start Source excerpt
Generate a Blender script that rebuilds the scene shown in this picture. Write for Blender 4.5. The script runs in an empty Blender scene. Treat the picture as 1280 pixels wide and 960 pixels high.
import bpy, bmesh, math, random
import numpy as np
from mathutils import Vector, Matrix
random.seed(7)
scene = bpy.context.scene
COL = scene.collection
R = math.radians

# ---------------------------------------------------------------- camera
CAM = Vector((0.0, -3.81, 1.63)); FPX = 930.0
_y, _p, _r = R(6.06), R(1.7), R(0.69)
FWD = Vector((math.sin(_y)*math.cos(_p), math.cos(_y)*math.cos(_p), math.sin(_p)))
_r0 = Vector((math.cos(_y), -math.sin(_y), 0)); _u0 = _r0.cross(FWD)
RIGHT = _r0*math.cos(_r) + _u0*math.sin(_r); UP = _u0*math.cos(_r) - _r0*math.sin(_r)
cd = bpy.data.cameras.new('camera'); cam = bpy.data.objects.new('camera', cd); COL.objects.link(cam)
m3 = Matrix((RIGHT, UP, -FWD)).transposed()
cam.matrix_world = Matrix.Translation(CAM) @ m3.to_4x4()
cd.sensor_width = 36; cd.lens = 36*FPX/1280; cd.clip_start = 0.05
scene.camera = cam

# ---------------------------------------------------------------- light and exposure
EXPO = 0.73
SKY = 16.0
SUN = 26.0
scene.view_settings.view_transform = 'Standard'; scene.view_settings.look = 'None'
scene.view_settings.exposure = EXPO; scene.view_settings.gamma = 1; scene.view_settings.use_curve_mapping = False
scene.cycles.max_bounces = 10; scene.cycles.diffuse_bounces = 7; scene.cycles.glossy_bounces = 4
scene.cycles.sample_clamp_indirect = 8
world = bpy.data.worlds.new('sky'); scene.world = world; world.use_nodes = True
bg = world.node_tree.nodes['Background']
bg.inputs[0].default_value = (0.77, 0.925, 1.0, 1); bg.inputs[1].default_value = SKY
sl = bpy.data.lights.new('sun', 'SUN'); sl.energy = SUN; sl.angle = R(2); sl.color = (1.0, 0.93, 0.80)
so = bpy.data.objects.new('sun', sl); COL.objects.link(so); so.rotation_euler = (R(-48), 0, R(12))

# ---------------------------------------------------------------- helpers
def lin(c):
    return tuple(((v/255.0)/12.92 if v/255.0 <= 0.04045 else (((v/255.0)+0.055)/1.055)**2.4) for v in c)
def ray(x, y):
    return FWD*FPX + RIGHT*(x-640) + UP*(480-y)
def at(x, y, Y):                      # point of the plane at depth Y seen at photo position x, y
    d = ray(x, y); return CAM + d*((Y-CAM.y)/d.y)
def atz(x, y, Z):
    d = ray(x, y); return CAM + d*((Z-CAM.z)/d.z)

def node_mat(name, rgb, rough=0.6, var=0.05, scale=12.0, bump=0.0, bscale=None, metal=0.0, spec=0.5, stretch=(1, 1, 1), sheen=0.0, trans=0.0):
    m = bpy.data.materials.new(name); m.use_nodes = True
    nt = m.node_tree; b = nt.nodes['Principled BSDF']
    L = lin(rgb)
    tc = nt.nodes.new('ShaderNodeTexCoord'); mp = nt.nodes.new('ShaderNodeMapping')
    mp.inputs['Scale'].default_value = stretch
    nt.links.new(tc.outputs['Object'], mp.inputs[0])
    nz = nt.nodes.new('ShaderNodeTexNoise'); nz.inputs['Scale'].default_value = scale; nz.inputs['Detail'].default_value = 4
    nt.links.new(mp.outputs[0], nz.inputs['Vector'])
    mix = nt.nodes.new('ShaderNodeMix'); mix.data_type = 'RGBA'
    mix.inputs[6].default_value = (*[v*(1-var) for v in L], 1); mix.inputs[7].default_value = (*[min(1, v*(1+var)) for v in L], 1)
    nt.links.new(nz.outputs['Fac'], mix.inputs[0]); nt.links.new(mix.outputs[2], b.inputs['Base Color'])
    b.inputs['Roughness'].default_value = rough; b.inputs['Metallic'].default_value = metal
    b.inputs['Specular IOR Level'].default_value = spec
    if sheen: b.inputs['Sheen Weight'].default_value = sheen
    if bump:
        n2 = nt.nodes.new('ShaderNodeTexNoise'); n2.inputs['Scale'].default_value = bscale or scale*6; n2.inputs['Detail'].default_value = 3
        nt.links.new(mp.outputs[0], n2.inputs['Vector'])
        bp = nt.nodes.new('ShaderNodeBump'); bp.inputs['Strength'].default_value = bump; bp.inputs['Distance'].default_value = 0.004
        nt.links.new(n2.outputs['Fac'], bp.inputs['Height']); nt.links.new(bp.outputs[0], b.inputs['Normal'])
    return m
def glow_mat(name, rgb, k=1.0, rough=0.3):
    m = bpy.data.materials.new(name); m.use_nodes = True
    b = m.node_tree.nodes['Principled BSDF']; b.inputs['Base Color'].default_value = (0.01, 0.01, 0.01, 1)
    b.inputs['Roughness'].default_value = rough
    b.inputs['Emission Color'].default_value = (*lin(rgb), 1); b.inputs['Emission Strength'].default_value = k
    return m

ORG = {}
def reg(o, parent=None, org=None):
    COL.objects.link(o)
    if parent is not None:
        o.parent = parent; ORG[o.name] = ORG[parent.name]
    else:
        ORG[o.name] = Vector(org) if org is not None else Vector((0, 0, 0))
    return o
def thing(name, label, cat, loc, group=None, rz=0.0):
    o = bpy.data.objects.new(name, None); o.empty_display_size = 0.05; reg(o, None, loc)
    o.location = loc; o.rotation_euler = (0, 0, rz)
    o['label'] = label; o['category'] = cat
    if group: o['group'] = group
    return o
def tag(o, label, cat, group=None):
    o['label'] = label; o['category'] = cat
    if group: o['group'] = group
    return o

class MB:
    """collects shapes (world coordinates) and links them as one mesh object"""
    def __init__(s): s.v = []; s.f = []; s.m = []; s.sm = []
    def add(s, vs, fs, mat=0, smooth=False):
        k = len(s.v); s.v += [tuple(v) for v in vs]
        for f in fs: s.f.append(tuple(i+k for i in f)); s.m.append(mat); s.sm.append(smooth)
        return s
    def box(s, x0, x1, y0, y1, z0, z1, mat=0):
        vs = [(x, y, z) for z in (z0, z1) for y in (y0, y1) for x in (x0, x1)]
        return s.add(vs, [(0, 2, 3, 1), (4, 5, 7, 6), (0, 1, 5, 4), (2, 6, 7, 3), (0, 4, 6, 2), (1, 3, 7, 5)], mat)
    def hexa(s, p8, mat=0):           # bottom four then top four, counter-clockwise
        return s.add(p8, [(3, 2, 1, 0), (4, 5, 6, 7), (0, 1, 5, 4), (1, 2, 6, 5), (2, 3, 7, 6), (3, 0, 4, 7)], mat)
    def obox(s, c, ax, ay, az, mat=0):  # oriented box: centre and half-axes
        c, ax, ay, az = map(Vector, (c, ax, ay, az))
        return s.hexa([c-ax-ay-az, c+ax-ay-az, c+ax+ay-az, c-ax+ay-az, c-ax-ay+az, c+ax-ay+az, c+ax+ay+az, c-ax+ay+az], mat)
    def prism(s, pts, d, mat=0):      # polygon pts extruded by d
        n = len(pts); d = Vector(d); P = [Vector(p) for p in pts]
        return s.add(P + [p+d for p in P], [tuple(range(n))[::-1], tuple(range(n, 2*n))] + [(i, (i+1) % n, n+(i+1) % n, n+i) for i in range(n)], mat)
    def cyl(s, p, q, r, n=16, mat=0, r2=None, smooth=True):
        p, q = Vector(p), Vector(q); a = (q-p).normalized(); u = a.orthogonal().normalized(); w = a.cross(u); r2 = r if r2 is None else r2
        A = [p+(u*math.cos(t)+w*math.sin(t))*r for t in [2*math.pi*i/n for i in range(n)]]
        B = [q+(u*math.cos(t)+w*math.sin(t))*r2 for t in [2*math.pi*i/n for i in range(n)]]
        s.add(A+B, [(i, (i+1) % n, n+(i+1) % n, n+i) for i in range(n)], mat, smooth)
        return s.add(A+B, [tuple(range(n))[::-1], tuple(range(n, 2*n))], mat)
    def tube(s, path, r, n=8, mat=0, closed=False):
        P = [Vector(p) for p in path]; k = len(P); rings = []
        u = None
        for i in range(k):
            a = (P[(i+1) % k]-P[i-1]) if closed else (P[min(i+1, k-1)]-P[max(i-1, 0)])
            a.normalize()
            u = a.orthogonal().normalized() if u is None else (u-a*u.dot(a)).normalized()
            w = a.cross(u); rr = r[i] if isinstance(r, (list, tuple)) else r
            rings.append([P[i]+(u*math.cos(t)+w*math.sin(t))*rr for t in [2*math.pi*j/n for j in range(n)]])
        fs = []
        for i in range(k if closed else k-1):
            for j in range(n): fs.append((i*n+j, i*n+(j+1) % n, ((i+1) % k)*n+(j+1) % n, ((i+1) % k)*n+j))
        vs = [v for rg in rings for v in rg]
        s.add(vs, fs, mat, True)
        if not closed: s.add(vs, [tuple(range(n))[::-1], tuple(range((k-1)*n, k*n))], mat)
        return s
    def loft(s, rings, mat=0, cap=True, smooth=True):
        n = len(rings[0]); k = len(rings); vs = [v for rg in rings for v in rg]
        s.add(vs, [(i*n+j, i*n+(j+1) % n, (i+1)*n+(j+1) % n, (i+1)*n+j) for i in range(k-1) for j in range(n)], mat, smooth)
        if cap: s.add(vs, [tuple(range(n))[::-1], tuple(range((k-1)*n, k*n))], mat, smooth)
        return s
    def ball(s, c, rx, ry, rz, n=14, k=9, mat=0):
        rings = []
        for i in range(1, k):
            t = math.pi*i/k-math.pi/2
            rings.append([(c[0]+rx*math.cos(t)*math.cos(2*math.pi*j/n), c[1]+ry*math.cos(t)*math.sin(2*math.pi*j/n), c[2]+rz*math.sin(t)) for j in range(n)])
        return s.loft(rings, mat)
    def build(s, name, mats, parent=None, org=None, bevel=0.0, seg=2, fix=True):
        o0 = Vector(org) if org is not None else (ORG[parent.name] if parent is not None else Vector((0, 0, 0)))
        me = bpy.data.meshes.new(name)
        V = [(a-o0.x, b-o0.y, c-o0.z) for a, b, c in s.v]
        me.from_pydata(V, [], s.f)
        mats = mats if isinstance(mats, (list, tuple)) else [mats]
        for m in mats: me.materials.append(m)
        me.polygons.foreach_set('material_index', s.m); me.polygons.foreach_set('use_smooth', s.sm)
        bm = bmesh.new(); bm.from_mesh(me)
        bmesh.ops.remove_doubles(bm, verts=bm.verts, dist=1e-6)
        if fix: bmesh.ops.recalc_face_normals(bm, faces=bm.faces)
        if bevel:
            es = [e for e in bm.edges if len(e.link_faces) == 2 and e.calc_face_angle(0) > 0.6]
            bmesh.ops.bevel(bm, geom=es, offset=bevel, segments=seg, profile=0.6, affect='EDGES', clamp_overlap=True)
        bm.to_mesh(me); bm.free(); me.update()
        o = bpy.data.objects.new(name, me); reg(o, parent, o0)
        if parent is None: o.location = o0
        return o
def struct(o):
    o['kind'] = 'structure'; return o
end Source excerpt
## Written request
Only the lines from the beginning of the material to the line containing "scene.camera = cam" should be echoed, verbatim and in full.

## The solution
Generate a Blender script that rebuilds the scene shown in this picture. Write for Blender 4.5. The script runs in an empty Blender scene. Treat the picture as 1280 pixels wide and 960 pixels high.
import bpy, bmesh, math, random
import numpy as np
from mathutils import Vector, Matrix
random.seed(7)
scene = bpy.context.scene
COL = scene.collection
R = math.radians

# ---------------------------------------------------------------- camera
CAM = Vector((0.0, -3.81, 1.63)); FPX = 930.0
_y, _p, _r = R(6.06), R(1.7), R(0.69)
FWD = Vector((math.sin(_y)*math.cos(_p), math.cos(_y)*math.cos(_p), math.sin(_p)))
_r0 = Vector((math.cos(_y), -math.sin(_y), 0)); _u0 = _r0.cross(FWD)
RIGHT = _r0*math.cos(_r) + _u0*math.sin(_r); UP = _u0*math.cos(_r) - _r0*math.sin(_r)
cd = bpy.data.cameras.new('camera'); cam = bpy.data.objects.new('camera', cd); COL.objects.link(cam)
m3 = Matrix((RIGHT, UP, -FWD)).transposed()
cam.matrix_world = Matrix.Translation(CAM) @ m3.to_4x4()
cd.sensor_width = 36; cd.lens = 36*FPX/1280; cd.clip_start = 0.05
scene.camera = cam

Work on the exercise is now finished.